Ferrero is fuming over a Ukrainian court’s cancellation of its Raffaello trademark, opening the way for imitators. Igor Tabakov

MILAN, Italy — Italian chocolate maker Ferrero said Wednesday that a top Ukrainian court upheld a previous ruling canceling the trademark of its round Raffaello chocolate in Ukraine in a case that was closely watched for its implications for foreign investments in the country.

The court decision opens the way for the marketing of a rival praline launched in the country by a former Russian importer of Ferrero products. 


"Today's negative outcome of the case is only going to encourage third parties to take advantage of the hard-earned reputation and know-how of foreign investors in Ukraine," the $8.08 billion confectionery group said in a statement. 


Ferrero, maker of Nutella chocolate spread and Kinder chocolate eggs, has won hundreds of counterfeit lawsuits, including some in neighboring Russia, which is the No. 1 market for Ferrero's chocolate truffles. Representatives of the U.S., Italian and European Union embassies, who have closely monitored the case, attended the hearing on Wednesday. 


"The case is very important for foreign investors because the court system in Ukraine is one of the key challenges for the business community in the country," said Anna Derevyanko, executive director of the European Business Association, which represents more than 750 businesses in Ukraine. 


"Unless there is an opportunity to have a rule of law [in Ukraine], there will be no positive signal for the business community," she said. 


Ferrero "will not stop taking appropriate actions to defend its efforts and growing investments in the country," Arturo Cardelus, Ferrero chief executive for CIS countries, said in the statement. 


The market for all counterfeit Italian food products is estimated to be worth about $79.8 billion globally.
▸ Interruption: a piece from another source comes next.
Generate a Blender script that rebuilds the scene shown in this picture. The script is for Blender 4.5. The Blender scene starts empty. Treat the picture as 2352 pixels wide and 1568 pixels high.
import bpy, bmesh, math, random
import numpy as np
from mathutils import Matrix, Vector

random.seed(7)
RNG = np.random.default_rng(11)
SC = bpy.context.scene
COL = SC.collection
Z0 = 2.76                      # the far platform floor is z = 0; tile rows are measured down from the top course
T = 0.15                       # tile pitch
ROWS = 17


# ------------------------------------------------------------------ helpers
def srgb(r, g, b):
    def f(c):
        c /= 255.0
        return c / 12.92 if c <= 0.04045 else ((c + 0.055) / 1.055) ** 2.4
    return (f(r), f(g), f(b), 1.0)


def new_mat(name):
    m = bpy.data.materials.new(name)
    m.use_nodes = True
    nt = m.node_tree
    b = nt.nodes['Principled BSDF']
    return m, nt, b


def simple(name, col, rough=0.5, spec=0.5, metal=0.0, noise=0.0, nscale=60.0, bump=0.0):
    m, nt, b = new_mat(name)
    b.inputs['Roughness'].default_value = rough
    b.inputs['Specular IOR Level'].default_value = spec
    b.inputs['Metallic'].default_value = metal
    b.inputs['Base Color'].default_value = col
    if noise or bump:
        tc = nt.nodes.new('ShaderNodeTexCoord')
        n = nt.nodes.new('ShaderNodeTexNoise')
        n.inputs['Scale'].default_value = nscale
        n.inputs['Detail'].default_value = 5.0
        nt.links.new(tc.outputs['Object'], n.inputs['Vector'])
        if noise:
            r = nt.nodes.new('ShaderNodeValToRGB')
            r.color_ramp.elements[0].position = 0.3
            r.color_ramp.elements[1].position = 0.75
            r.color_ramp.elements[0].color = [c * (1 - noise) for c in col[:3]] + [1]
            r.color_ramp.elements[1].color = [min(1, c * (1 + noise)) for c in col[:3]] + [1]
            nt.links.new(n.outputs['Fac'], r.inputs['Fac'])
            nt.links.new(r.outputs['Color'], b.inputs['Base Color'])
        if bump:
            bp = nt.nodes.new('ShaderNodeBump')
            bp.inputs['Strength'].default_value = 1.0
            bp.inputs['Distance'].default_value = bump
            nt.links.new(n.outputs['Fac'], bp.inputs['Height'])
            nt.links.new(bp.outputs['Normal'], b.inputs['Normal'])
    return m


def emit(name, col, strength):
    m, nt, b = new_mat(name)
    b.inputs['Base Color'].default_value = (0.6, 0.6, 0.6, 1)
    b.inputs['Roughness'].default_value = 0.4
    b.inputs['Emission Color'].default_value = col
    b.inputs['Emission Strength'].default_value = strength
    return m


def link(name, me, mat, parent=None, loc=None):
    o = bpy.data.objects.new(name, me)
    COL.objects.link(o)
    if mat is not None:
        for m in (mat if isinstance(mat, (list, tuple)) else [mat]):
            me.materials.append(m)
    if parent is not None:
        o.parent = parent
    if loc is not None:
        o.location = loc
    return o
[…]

Ukraine is under pressure from international and diplomatic bodies to clean up its image as a center of corruption in Europe, which damages its relations with the European Union and affects potential foreign investment.

The European Business Association, which measures the investment attractiveness in Ukraine, said the mood of investors in the country has slightly improved but a lot remains to be done.